Inspiration by the Holy Spirit does not mean that It is to replace human intelligence and free it from all its natural limitations, for that would be Revelation; inspiration simply means that the Spirit guides man in accordance with the divine intention and on the basis of the capacities of the human receptacle. Were this not so, there would be no theological elaboration, nor any divergences within orthodoxy, and the first Church Father would have written a theological treatise that would have been unique, exhaustive, and definitive; there would never have been either a Thomas Aquinas   or a Gregory Palamas.

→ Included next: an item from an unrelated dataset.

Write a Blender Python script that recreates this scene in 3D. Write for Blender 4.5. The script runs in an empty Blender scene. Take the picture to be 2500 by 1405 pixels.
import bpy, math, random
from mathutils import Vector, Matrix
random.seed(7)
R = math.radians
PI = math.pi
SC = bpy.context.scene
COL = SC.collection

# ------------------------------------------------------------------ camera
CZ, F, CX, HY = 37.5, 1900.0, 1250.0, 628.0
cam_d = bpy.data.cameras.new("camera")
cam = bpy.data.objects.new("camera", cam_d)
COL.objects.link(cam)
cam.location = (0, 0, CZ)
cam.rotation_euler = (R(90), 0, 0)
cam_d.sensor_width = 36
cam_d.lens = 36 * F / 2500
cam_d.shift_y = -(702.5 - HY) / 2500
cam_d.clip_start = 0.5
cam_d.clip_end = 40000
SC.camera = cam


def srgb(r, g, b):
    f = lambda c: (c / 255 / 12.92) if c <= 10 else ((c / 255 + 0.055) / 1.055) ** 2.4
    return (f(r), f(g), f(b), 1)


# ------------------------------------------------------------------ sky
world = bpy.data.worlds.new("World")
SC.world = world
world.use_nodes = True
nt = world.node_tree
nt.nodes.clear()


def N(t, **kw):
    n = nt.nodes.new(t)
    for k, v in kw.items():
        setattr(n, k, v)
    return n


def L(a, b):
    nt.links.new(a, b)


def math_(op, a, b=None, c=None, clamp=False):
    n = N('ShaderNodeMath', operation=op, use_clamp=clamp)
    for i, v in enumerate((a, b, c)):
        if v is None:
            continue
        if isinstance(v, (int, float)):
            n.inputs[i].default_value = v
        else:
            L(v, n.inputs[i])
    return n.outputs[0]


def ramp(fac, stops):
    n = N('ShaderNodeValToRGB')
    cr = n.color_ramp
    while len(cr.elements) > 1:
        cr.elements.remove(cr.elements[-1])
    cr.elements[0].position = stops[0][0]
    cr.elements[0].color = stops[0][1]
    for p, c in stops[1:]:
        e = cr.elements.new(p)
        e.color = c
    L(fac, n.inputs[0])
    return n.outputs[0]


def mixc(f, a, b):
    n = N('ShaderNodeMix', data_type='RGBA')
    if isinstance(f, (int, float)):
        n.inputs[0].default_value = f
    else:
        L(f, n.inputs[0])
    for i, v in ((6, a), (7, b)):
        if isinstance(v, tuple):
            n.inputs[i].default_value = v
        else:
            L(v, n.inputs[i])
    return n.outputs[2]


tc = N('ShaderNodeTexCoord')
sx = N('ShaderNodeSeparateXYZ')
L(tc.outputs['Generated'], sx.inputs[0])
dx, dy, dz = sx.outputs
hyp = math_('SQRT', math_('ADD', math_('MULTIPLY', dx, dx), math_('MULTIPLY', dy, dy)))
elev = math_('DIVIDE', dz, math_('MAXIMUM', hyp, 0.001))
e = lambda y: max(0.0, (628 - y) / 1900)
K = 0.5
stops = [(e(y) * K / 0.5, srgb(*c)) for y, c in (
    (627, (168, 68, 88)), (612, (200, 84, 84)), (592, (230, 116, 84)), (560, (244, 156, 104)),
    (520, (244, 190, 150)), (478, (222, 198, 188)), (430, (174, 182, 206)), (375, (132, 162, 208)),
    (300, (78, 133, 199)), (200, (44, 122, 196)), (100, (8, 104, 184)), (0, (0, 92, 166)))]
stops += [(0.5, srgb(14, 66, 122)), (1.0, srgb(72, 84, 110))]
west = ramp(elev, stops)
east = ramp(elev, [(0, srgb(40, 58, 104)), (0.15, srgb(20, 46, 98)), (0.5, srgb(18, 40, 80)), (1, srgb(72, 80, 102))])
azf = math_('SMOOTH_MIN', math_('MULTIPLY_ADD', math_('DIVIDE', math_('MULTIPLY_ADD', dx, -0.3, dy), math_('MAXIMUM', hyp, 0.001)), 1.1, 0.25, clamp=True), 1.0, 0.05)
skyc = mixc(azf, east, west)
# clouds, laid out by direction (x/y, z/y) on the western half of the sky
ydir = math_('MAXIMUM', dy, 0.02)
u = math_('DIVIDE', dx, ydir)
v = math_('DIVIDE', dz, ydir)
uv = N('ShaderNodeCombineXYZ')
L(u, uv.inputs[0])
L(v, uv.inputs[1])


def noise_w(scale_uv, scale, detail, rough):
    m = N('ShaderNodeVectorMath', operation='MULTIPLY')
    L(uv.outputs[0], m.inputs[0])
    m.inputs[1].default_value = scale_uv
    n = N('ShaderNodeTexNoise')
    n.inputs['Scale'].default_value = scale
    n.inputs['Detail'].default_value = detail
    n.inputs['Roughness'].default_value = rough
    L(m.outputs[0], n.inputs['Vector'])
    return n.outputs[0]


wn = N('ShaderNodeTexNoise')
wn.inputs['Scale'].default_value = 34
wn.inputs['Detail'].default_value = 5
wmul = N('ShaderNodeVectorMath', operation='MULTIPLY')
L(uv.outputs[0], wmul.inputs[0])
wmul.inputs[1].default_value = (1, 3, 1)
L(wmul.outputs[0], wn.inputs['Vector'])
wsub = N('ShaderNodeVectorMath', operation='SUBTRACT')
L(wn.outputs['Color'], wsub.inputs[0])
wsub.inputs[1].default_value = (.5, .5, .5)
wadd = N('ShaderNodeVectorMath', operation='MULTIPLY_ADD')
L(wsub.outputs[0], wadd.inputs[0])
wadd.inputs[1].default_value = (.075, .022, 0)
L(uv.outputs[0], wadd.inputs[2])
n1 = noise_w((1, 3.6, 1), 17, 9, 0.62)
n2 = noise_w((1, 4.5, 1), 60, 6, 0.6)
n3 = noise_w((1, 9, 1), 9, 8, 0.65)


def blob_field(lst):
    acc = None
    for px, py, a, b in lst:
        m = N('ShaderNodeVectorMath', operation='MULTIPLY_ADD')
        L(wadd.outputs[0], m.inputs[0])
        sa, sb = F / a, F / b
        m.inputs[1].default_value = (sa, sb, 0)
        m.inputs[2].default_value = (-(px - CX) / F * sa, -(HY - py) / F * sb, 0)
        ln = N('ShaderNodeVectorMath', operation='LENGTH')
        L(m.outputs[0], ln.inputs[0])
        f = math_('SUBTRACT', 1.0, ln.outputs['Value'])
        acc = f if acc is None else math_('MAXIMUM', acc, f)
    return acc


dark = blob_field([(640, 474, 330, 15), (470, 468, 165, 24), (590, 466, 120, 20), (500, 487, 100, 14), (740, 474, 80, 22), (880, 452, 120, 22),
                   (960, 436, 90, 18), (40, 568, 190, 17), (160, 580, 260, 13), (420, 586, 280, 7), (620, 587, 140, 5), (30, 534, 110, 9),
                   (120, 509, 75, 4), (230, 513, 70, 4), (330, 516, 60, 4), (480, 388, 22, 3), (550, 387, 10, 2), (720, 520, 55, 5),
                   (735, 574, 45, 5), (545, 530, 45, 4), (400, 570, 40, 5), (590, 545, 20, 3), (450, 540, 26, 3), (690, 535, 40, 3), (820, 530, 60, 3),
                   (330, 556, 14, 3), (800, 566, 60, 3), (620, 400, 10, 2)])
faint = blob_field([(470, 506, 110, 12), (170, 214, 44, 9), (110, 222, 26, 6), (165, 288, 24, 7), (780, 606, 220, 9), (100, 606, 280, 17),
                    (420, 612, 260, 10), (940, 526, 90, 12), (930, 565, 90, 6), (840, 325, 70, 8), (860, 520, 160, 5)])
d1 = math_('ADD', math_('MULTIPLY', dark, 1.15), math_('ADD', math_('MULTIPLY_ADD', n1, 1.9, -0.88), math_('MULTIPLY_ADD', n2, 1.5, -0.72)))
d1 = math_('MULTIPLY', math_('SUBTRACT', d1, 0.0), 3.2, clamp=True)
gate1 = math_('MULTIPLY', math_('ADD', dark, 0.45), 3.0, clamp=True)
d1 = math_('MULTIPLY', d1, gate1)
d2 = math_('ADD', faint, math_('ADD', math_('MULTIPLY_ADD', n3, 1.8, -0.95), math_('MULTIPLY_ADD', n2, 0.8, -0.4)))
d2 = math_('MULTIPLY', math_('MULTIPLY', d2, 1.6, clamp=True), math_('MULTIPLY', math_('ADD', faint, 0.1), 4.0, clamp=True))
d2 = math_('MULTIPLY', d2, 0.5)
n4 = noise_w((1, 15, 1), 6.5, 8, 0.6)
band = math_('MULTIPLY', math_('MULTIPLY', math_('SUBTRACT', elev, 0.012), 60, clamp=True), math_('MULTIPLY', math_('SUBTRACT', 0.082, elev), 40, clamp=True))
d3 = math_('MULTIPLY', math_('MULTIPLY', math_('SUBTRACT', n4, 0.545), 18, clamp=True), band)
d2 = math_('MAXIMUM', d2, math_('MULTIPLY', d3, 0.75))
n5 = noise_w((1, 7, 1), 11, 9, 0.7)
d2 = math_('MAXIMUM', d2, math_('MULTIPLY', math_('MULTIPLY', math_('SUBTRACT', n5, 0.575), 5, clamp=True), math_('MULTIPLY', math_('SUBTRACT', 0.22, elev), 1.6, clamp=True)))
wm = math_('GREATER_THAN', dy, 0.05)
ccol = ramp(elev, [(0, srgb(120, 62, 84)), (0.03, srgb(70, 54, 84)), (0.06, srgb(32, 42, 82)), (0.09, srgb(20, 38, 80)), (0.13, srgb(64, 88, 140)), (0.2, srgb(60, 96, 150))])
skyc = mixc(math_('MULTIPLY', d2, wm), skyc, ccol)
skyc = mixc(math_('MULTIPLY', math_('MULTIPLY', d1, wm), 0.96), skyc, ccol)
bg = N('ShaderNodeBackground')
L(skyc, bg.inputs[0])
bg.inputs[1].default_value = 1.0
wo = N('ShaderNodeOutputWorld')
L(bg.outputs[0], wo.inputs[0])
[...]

As to the rest, there are men who are inspired by the Holy Spirit because they are saints and inasmuch as they are, whereas there are others who are saints because they are inspired by the Holy Spirit and inasmuch as they are. [GTUFS: FormSR, The Human Margin]

Inspiration / Reflection / Reasoning / Intellection: Inspiration, like revelation, is a divine dictate, with the difference that in the second case the Spirit dictates a law-giving and obligatory Message of overriding force, whereas in the first case the Message, whatever be its value, has no dogmatic import, and has an illustrative role within the
framework of the fundamental Message.
Reflection, like intellection, is an activity of the intelligence, with the difference that in the second case this activity springs from that immanent divine spark that is the Intellect, whereas in the first case the activity starts from the reason, which is capable only of logic
and not of intellective intuition. The conditio sine qua non of reflection is that man reason on the basis of data that are both necessary and sufficient and with a view to a conclusion, the latter being the reason for the existence of the mental operation.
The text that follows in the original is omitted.